> **Given request**:
Tally the lines below that contain "part". The number is the whole answer.

> **Supplied material**:
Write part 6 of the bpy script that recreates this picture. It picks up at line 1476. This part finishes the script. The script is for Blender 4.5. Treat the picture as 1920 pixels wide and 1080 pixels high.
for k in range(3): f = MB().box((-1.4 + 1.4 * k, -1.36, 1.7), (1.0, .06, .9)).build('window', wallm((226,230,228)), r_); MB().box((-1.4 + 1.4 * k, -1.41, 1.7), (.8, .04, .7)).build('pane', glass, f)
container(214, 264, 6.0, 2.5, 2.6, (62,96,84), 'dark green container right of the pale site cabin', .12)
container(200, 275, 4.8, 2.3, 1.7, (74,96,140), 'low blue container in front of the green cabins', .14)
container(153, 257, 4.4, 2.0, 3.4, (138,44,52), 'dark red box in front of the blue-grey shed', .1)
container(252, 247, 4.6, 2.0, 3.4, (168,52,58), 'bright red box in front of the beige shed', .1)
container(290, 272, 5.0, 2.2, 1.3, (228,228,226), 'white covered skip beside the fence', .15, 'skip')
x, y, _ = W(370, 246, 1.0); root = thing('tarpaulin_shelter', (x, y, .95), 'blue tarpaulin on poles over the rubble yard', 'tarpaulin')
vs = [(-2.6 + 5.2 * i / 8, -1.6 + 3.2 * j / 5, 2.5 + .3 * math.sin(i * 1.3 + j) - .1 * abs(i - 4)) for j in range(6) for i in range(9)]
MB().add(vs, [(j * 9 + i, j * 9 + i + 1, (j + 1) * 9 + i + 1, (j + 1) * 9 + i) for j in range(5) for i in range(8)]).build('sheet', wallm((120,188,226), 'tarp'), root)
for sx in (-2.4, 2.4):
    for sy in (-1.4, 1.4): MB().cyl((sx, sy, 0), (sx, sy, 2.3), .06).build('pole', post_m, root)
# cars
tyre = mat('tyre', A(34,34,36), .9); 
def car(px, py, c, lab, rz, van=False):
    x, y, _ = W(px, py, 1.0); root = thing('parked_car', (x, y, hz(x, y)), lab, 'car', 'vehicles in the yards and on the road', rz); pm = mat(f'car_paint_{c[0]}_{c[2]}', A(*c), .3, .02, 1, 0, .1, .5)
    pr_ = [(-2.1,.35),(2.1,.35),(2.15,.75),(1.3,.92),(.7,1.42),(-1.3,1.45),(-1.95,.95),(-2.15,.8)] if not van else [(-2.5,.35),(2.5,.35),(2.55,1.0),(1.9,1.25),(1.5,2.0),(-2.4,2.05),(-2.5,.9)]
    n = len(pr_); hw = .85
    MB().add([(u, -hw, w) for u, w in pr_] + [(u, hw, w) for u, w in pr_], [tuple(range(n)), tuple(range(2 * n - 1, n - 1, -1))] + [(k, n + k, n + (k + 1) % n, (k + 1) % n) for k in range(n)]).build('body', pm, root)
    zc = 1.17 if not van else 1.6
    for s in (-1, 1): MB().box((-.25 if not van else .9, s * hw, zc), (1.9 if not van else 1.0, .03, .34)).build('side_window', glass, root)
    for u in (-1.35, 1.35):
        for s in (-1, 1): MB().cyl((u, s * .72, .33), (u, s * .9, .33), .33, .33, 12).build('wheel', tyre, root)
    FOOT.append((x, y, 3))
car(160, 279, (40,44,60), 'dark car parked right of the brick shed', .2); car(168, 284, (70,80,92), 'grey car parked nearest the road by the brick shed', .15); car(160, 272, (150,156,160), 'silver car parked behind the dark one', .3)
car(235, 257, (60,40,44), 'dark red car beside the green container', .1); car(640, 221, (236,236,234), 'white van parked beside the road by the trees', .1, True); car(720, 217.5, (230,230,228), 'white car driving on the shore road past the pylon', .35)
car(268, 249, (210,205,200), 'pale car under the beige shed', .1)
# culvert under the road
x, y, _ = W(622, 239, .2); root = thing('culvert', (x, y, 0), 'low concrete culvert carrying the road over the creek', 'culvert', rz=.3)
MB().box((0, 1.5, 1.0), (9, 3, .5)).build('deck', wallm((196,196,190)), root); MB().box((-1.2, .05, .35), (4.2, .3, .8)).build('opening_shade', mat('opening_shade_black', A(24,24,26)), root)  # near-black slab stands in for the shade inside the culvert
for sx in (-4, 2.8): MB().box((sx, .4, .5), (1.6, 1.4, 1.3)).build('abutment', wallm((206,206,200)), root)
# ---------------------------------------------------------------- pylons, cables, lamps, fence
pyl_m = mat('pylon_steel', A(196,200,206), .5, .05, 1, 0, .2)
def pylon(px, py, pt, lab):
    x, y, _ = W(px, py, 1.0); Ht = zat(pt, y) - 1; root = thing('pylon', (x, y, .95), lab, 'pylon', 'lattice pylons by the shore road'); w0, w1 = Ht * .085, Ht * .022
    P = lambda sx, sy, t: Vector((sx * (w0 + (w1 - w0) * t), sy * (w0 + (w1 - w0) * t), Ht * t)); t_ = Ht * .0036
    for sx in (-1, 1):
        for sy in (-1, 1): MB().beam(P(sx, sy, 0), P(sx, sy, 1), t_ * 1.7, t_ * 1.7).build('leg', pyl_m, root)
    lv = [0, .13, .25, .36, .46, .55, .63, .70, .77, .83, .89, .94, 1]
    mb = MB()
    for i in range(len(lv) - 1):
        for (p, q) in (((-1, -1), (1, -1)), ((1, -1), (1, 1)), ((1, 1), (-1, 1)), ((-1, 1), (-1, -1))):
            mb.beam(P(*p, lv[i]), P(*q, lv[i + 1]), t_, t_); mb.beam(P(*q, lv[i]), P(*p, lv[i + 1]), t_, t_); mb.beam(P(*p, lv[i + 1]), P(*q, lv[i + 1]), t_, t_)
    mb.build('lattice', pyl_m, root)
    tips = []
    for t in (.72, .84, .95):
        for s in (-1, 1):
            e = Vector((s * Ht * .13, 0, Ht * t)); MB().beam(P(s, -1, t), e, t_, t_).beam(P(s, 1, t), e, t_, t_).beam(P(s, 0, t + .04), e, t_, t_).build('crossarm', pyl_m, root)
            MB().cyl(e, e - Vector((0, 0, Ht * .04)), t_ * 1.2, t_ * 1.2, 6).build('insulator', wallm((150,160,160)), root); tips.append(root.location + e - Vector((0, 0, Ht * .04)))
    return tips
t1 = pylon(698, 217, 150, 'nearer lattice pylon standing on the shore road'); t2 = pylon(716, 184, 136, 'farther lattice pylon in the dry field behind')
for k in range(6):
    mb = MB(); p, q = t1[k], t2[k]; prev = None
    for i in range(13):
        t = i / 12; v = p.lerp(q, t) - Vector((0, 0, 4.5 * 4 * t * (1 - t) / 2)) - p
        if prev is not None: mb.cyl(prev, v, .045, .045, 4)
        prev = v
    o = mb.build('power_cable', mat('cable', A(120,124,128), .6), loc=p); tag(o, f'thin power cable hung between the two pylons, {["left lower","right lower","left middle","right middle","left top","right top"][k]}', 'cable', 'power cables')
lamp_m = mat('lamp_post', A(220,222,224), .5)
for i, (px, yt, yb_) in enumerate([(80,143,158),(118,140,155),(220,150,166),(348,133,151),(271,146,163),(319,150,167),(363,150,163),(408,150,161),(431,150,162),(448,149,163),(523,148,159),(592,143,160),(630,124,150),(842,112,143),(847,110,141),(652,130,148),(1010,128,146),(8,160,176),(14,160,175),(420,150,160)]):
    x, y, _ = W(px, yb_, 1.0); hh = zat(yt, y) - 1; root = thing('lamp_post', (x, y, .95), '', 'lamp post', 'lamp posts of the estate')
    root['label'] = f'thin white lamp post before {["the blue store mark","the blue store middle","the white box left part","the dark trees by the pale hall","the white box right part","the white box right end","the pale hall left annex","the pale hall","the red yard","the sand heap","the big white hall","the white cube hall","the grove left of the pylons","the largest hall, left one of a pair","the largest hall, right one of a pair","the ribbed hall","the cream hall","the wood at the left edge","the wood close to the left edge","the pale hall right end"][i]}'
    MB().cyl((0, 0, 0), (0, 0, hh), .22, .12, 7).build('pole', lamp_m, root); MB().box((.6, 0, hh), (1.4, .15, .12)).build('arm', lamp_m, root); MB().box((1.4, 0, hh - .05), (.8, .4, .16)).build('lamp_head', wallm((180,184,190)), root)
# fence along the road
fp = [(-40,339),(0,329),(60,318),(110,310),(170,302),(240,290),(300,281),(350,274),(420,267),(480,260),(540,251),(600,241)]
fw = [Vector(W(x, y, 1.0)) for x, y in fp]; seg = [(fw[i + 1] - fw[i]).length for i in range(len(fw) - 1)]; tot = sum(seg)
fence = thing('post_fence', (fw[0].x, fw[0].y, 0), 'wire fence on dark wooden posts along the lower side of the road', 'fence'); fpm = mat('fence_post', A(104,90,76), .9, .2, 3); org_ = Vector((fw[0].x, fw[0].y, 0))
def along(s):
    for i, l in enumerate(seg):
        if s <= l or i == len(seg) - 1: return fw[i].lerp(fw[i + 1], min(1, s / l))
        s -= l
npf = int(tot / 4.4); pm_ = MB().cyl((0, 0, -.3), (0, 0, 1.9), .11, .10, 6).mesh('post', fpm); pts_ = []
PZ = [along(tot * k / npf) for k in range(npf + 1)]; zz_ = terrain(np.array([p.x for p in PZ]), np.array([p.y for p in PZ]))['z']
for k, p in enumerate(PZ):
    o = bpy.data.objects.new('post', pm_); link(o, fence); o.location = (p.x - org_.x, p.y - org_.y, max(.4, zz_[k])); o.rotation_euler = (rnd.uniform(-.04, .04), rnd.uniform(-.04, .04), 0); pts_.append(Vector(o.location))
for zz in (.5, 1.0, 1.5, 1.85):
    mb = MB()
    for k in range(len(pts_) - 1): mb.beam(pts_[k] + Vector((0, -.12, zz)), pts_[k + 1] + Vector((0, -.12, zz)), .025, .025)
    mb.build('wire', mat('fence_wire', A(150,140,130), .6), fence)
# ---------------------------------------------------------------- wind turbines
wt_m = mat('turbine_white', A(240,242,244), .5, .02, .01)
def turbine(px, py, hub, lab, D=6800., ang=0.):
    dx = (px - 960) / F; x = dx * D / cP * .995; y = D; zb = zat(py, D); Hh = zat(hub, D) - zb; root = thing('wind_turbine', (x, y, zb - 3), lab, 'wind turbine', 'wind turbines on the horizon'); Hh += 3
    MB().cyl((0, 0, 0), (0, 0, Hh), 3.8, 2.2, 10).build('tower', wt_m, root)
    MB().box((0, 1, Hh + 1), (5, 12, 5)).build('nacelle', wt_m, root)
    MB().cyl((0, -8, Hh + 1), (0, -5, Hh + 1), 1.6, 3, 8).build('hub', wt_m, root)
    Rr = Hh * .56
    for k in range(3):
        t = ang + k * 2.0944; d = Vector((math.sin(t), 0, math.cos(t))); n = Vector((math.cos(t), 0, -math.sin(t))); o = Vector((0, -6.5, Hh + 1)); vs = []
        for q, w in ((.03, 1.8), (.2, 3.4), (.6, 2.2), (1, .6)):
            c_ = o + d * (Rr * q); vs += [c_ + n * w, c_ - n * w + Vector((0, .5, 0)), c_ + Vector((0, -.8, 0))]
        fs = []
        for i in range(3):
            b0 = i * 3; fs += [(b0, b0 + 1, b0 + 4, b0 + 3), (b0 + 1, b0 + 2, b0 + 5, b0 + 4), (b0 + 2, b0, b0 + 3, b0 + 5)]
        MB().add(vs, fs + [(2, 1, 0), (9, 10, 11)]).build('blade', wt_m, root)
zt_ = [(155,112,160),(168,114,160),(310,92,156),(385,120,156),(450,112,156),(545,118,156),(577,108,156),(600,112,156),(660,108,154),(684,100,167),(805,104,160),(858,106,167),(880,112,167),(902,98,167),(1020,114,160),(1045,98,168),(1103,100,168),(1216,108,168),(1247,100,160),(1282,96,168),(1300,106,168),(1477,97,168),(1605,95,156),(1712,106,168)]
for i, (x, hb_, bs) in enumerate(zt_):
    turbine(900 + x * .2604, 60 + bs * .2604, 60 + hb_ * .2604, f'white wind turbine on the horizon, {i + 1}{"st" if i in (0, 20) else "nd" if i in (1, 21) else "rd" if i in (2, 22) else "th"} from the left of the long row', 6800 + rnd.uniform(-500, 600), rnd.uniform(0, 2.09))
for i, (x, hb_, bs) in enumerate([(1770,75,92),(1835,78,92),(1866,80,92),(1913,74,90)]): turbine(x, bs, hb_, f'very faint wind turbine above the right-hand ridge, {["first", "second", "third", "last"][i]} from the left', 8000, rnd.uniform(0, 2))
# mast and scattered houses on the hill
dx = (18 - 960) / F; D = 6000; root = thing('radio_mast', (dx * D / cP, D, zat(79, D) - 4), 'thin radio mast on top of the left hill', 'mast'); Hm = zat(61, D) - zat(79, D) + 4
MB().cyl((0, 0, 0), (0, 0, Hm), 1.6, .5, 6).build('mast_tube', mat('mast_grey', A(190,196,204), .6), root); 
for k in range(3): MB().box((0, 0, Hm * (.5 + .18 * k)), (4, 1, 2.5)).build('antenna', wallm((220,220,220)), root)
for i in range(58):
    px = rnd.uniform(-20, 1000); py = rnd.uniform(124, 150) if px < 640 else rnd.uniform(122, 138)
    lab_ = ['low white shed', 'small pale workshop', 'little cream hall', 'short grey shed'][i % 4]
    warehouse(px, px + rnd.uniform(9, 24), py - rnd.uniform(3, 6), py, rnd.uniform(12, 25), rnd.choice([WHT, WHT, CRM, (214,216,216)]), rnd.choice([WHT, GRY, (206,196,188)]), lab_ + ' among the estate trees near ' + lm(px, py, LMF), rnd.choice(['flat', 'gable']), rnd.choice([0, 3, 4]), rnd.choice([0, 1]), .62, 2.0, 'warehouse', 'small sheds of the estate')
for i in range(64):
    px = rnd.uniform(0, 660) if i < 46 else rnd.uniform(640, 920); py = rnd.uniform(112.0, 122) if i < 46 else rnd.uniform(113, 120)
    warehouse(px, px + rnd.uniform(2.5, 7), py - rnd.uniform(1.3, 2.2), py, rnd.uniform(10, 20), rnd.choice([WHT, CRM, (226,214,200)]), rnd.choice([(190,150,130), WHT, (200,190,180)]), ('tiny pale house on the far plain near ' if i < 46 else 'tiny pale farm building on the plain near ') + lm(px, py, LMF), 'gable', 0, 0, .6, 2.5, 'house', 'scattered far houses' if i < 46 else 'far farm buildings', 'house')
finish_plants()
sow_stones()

> **Finished answer**:
2